### Required task
The lines to extract run from the first line of the entries through the line that contains "scene.cycles.max_bounces = 6;"; reproduce exactly those lines and no others.

Source records
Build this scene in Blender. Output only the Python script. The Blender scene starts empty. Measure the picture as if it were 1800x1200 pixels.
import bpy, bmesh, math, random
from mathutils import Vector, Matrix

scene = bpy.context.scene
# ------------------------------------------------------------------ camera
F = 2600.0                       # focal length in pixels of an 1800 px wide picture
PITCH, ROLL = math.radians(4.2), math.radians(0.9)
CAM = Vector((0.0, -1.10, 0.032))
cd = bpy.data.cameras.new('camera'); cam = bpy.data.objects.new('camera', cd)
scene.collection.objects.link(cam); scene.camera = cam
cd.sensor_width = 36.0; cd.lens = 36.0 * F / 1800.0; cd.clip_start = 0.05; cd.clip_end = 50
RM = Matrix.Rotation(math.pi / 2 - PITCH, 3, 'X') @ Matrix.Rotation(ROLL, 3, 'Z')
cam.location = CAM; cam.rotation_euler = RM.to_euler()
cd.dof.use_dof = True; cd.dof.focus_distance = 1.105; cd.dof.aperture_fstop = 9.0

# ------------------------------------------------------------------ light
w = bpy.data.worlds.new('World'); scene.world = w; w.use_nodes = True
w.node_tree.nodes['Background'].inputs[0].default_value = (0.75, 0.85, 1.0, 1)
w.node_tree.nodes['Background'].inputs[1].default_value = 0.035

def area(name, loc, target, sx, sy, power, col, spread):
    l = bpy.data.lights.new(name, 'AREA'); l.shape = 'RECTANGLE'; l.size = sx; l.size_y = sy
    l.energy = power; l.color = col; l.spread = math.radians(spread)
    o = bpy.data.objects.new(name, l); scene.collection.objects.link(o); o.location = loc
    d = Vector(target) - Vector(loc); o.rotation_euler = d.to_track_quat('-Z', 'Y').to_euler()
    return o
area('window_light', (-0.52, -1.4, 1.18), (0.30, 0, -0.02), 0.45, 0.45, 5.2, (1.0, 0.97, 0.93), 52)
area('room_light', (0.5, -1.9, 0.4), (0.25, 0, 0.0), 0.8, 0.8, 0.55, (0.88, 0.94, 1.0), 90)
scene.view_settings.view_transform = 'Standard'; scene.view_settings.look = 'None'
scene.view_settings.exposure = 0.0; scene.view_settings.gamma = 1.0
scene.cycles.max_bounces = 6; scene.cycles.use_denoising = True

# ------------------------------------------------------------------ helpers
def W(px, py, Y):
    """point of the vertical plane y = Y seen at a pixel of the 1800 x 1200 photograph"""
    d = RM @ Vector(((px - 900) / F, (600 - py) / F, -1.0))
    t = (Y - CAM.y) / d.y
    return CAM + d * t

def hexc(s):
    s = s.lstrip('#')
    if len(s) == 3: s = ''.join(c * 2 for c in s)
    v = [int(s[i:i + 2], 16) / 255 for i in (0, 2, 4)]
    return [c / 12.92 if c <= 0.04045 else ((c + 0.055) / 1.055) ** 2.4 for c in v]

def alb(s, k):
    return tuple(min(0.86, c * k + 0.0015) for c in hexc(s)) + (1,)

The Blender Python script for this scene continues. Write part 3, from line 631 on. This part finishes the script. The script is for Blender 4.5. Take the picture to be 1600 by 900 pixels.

### Solution
Build this scene in Blender. Output only the Python script. The Blender scene starts empty. Measure the picture as if it were 1800x1200 pixels.
import bpy, bmesh, math, random
from mathutils import Vector, Matrix

scene = bpy.context.scene
# ------------------------------------------------------------------ camera
F = 2600.0                       # focal length in pixels of an 1800 px wide picture
PITCH, ROLL = math.radians(4.2), math.radians(0.9)
CAM = Vector((0.0, -1.10, 0.032))
cd = bpy.data.cameras.new('camera'); cam = bpy.data.objects.new('camera', cd)
scene.collection.objects.link(cam); scene.camera = cam
cd.sensor_width = 36.0; cd.lens = 36.0 * F / 1800.0; cd.clip_start = 0.05; cd.clip_end = 50
RM = Matrix.Rotation(math.pi / 2 - PITCH, 3, 'X') @ Matrix.Rotation(ROLL, 3, 'Z')
cam.location = CAM; cam.rotation_euler = RM.to_euler()
cd.dof.use_dof = True; cd.dof.focus_distance = 1.105; cd.dof.aperture_fstop = 9.0

# ------------------------------------------------------------------ light
w = bpy.data.worlds.new('World'); scene.world = w; w.use_nodes = True
w.node_tree.nodes['Background'].inputs[0].default_value = (0.75, 0.85, 1.0, 1)
w.node_tree.nodes['Background'].inputs[1].default_value = 0.035

def area(name, loc, target, sx, sy, power, col, spread):
    l = bpy.data.lights.new(name, 'AREA'); l.shape = 'RECTANGLE'; l.size = sx; l.size_y = sy
    l.energy = power; l.color = col; l.spread = math.radians(spread)
    o = bpy.data.objects.new(name, l); scene.collection.objects.link(o); o.location = loc
    d = Vector(target) - Vector(loc); o.rotation_euler = d.to_track_quat('-Z', 'Y').to_euler()
    return o
area('window_light', (-0.52, -1.4, 1.18), (0.30, 0, -0.02), 0.45, 0.45, 5.2, (1.0, 0.97, 0.93), 52)
area('room_light', (0.5, -1.9, 0.4), (0.25, 0, 0.0), 0.8, 0.8, 0.55, (0.88, 0.94, 1.0), 90)
scene.view_settings.view_transform = 'Standard'; scene.view_settings.look = 'None'
scene.view_settings.exposure = 0.0; scene.view_settings.gamma = 1.0
scene.cycles.max_bounces = 6; scene.cycles.use_denoising = True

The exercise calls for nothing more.